Edith Herwitz

Edith Herwitz
2019 Undergraduate Fellow Social Studies

Thesis title and description:
“20th Century Japanese Restriction and the US’ Role in the World”

My project studies the politics surrounding the United States’ increasingly restrictive admittance of Japanese immigrants from 1905 to 1925 to understand the nature of American national identity during this period. How did the set of restrictive immigration policies reflect this identity? How did these policies form out of a conflict within the U.S.––between a xenophobic tide in response to the increasing heterogeneous U.S. population and the international importance of domestic U.S. policies as the United States assumed a larger role on the world stage? The 1907 Gentlemen’s Agreement was the first instance of an increasingly codified exclusion of Japanese immigrants from the United States. This culminated in the passage of the Immigration Act of 1924, which banned Japanese immigrants from entering the United States. Many Japanese—both in the United States and in Japan—met the law with outrage as they saw it as a violation of the Gentlemen’s Agreement. The Japanese government protested, but the law remained, souring relations between the two nations. The United States government seemingly decided that U.S. homogeneity was of greater importance than maintaining amiable relations with Japan.

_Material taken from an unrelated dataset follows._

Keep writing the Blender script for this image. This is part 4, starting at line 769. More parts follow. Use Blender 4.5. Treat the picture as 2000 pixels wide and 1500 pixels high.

This presents an interesting puzzle: the United States wanted Japan to become an ally, yet systematically discriminated Japanese people. Ultimately the currents of xenophobia trumped those advocating more liberal immigration policies to maintain amicable U.S.-Japanese relations. Through my research, I hope to understand the political climate within the United States that led to increasingly exclusionary immigration policies towards Japanese migrants over the period from 1905 to 1925. I hope to understand how U.S. high-ranking officials weighed the foreign policy consideration of preserving amicable relations with Japan and domestic urges to halt the immigration of Japanese citizens.